Quase dez anos após ser preso sob acusação de latrocínio (roubo seguido de morte), José da Silva (nome fictício), de 29 anos, recuperou em junho sua liberdade ao ser considerado inocente pelo Tribunal de Justiça do Estado (TJ-SP), em ação de revisão criminal movida pela Defensoria Pública de SP.
José estava preso na Penitenciária de Flórida Paulista, mas durante sua prisão, passou períodos também no Centro de Detenção Provisória de São José do Rio Preto e nas Penitenciárias de Presidente Bernardes e de Junqueirópolis.
Ele havia sido condenado a 23 anos e 4 meses de prisão, decisão que foi confirmada pelo TJ-SP e transitou em julgado (ou seja, já não cabia recurso) no final de outubro de 2006.
Segundo a denúncia do Ministério Público, José – que era réu primário – teria participado, ao lado de cinco outros homens, do assalto a uma loja na zona leste de São Paulo que resultou na morte do dono do estabelecimento, atingido por um tiro.
No pedido de revisão criminal, a Defensora Pública Maria Carolina Pereira Magalhães demonstrou que não havia no processo qualquer prova sobre a participação de José no crime. Ele fora condenado com base em meros indícios alegados durante a fase de inquérito policial e não comprovados judicialmente.
Nenhuma das quatro testemunhas-chave do processo reconheceu José como autor do crime: dois funcionários identificaram apenas três outras pessoas, que entraram na loja, e dois pedestres não reconheceram qualquer dos réus, pois os viram de costas.

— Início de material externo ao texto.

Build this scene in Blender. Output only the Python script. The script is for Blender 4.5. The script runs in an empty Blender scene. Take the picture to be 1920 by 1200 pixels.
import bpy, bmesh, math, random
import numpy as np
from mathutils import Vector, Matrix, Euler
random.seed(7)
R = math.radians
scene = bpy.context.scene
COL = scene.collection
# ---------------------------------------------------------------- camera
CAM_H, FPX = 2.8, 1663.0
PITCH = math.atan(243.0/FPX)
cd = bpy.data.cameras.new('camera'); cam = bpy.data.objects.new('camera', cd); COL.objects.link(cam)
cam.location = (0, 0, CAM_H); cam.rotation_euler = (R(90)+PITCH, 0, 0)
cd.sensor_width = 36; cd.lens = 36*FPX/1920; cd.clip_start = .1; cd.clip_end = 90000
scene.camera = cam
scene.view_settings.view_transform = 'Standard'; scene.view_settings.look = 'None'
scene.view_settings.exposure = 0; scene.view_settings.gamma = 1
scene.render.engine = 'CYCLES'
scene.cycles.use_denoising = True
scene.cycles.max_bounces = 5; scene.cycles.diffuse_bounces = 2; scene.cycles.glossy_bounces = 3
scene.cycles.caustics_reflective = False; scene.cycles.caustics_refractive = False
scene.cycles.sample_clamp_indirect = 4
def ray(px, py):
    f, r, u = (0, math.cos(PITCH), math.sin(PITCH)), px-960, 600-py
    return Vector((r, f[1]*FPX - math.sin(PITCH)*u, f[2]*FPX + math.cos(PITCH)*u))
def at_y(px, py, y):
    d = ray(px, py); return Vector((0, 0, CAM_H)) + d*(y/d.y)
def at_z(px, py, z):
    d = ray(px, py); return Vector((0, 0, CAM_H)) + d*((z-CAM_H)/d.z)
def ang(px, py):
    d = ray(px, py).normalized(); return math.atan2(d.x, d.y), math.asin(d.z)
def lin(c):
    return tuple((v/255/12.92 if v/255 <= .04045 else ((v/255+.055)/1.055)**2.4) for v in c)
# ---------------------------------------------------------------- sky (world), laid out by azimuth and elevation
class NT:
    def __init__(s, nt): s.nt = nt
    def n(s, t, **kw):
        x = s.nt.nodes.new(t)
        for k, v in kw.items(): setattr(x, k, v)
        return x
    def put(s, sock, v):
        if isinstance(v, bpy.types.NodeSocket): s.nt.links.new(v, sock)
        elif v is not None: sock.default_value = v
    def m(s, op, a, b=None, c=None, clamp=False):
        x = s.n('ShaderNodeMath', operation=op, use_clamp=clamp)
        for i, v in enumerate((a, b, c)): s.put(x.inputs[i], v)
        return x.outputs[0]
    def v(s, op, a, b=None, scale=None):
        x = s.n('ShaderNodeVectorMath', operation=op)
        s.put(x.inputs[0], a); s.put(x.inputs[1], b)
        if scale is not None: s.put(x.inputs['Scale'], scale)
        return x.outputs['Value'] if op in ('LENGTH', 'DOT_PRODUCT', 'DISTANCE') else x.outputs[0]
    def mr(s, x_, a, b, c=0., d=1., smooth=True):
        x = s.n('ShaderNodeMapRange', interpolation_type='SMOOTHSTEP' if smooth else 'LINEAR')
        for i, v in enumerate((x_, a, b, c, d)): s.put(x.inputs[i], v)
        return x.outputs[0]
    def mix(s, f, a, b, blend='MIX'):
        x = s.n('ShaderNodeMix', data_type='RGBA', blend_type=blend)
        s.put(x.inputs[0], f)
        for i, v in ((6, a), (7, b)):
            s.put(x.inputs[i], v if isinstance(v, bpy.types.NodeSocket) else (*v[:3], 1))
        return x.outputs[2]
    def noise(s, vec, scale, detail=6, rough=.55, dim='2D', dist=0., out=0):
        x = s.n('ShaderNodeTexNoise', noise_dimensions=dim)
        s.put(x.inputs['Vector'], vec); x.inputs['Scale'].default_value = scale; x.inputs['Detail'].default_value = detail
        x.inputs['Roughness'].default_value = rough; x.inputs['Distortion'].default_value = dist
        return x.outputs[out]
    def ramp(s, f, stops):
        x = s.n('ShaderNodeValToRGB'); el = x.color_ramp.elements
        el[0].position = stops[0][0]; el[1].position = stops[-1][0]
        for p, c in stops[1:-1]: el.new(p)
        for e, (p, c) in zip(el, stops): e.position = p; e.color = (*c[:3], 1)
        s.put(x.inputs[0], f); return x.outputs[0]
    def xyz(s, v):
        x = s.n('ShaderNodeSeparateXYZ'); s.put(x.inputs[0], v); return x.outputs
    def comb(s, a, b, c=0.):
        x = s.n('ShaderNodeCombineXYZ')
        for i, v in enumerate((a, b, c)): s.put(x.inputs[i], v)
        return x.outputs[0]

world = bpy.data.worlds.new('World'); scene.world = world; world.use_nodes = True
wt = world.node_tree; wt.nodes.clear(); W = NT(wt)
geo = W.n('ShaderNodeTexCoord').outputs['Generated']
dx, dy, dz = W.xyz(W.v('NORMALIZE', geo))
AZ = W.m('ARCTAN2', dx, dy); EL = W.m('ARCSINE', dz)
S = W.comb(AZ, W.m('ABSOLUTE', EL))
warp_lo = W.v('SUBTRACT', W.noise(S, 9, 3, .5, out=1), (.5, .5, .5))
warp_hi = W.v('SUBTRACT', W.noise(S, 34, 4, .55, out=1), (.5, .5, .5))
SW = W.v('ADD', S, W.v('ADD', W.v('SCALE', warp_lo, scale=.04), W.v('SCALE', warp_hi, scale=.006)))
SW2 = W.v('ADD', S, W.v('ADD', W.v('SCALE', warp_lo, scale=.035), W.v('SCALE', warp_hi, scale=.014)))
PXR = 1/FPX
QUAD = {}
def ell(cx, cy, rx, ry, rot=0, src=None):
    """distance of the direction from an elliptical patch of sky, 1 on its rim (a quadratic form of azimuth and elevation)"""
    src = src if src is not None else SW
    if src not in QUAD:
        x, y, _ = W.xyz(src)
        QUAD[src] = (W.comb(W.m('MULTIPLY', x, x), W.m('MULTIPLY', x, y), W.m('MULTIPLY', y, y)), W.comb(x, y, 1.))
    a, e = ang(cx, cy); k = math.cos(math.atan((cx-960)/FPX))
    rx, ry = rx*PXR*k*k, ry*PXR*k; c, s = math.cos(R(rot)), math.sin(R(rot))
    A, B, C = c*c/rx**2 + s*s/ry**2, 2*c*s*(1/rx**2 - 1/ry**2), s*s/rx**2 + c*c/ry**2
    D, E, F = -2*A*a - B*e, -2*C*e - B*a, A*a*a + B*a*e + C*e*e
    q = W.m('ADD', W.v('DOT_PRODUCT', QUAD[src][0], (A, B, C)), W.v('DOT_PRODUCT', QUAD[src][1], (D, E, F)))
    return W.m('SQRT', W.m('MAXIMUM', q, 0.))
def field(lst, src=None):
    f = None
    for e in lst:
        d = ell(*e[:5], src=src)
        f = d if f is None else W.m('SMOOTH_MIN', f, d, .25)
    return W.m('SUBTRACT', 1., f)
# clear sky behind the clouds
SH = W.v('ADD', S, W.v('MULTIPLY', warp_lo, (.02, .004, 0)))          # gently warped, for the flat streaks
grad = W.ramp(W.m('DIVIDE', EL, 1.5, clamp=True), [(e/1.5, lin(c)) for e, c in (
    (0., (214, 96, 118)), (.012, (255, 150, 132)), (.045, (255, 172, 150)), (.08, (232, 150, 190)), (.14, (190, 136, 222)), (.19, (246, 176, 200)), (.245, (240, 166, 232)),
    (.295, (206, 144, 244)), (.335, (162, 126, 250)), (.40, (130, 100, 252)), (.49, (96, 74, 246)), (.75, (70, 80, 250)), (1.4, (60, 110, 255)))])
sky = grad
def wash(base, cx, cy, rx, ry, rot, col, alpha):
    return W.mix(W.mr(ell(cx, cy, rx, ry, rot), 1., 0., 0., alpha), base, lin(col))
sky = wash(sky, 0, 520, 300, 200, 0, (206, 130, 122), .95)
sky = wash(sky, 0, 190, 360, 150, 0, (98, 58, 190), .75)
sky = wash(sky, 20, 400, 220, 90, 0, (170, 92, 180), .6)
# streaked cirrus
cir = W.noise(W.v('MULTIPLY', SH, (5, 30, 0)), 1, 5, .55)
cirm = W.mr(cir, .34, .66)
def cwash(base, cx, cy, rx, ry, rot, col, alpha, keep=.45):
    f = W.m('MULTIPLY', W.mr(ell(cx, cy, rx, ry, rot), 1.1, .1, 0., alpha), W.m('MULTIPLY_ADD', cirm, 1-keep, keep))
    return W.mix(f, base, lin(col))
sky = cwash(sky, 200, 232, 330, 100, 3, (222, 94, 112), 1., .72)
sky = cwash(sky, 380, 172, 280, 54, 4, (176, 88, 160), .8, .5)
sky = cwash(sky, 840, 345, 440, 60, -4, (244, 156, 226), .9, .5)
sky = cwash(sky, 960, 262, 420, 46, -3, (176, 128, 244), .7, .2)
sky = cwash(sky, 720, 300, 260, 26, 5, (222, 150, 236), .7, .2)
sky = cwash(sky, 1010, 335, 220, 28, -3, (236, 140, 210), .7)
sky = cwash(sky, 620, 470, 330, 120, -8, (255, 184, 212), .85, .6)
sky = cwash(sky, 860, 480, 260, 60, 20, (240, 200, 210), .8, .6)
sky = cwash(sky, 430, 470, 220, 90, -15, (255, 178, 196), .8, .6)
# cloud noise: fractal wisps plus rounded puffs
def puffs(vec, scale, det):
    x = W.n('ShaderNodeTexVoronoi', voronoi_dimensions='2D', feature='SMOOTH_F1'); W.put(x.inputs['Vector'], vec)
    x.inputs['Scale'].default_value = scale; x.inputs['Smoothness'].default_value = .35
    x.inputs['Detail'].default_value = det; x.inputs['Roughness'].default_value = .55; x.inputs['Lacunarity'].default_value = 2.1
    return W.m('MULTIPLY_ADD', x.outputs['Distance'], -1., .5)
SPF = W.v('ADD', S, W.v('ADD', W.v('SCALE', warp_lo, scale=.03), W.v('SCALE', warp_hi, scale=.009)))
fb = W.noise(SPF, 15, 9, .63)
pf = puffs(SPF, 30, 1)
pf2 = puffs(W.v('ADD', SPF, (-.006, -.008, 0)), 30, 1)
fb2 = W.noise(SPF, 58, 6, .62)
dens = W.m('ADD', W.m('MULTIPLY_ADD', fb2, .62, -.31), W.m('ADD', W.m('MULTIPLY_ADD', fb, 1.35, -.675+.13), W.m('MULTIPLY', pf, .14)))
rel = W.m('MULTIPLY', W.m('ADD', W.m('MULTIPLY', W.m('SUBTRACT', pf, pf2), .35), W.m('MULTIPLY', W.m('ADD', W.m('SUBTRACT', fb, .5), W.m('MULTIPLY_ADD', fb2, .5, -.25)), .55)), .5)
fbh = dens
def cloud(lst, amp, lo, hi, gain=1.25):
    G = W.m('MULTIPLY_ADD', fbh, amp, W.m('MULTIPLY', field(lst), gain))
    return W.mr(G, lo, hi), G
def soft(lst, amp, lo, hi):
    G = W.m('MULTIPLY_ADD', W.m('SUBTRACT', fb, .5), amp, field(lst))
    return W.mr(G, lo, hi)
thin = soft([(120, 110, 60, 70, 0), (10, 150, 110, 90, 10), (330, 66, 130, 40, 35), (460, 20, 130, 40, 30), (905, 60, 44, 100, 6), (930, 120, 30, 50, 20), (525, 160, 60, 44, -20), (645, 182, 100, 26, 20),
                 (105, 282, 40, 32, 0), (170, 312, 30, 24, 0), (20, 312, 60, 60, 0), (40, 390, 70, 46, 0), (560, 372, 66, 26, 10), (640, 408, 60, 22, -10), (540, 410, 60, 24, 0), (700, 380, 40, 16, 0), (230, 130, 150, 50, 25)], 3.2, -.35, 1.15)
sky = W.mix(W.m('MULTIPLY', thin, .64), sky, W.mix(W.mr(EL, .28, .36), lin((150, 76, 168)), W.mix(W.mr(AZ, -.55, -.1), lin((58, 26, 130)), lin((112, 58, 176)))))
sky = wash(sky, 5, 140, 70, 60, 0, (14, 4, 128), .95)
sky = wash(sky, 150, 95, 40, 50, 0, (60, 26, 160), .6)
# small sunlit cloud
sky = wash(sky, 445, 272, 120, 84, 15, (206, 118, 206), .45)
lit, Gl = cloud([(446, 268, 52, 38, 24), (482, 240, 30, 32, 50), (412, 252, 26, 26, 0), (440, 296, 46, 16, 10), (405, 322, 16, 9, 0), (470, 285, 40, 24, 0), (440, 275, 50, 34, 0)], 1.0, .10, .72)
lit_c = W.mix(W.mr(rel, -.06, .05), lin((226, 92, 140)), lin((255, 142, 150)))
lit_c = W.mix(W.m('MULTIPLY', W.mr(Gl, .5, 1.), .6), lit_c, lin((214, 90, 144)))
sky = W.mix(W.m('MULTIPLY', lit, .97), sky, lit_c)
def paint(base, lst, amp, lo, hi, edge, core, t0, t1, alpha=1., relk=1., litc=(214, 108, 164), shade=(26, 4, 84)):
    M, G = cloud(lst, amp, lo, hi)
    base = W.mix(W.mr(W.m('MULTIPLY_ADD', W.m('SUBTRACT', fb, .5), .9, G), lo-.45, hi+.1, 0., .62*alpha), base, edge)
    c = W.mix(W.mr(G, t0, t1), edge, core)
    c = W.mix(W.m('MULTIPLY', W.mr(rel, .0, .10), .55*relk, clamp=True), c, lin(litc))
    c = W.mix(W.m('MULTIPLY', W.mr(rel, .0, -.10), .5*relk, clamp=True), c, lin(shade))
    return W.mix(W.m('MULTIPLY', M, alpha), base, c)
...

O autor do disparo admitiu ter se encontrado no dia do crime com três outros réus para praticarem o roubo, mas não mencionou a presença de José. O carro de um quinto réu teria sido usado no assalto. A condenação de José se baseou apenas em supostos depoimentos de parte dos réus à polícia – que não foram confirmados no processo – e numa denúncia anônima.
A Defensora Pública Maria Carolina comemorou a absolvição na revisão criminal. “Esse é um tipo muito raro de decisão, especialmente considerando-se a gravidade em abstrato do crime e a extensão da pena aplicada e mantida após recurso. É uma vitória da defesa na luta pela aplicação do devido processo legal, pois a absolvição demonstra o reconhecimento pelo TJ-SP da ausência de provas produzidas em contraditório judicial para condenação de uma pessoa que, ressalte-se, já se encontrava presa há dez anos”, afirmou.
ENCARCERADO – José foi preso preventivamente em agosto de 2004, quando tinha 19 anos de idade e trabalhava como servente de pedreiro e ajudante de entregas. No dia 6 de junho de 2014, aos 29 anos, deixou a Penitenciária de Flórida Paulista – unidade prisional com capacidade para 844 pessoas mas abriga hoje mais que o dobro: 1.782, segundo dados no site da Secretaria de Administração Penitenciária paulista.
José conta que lá chegou a dividir com mais de 40 pessoas uma cela destinada a 12. “Calor insuportável, redes amarradas”, recorda-se.
No cárcere, José passava a maior parte do tempo jogando bola, vendo televisão e no trabalho como faxineiro ou costurando bolas. Também lia livros religiosos e de autoajuda sobre estresse e depressão, e chegou a cursar o ensino fundamental até a 8ª série.
Agora, com a liberdade recuperada, José tenta se adaptar à nova realidade fora das grades, de redes sociais e novas tecnologias, mas, principalmente, colocar a vida nos eixos. Já tirou RG e CPF novos. Falta o título de eleitor.
“Minha mente ainda não está boa aqui fora. Minha família até quer me ajudar a passar num psiquiatra. Tem coisas em que eu me perco ainda”, diz José. Ele conta que pretende voltar a estudar em 2015 e está fazendo pequenos trabalhos informais para ter algum dinheiro, tirar a carteira de habilitação e reconstruir a vida.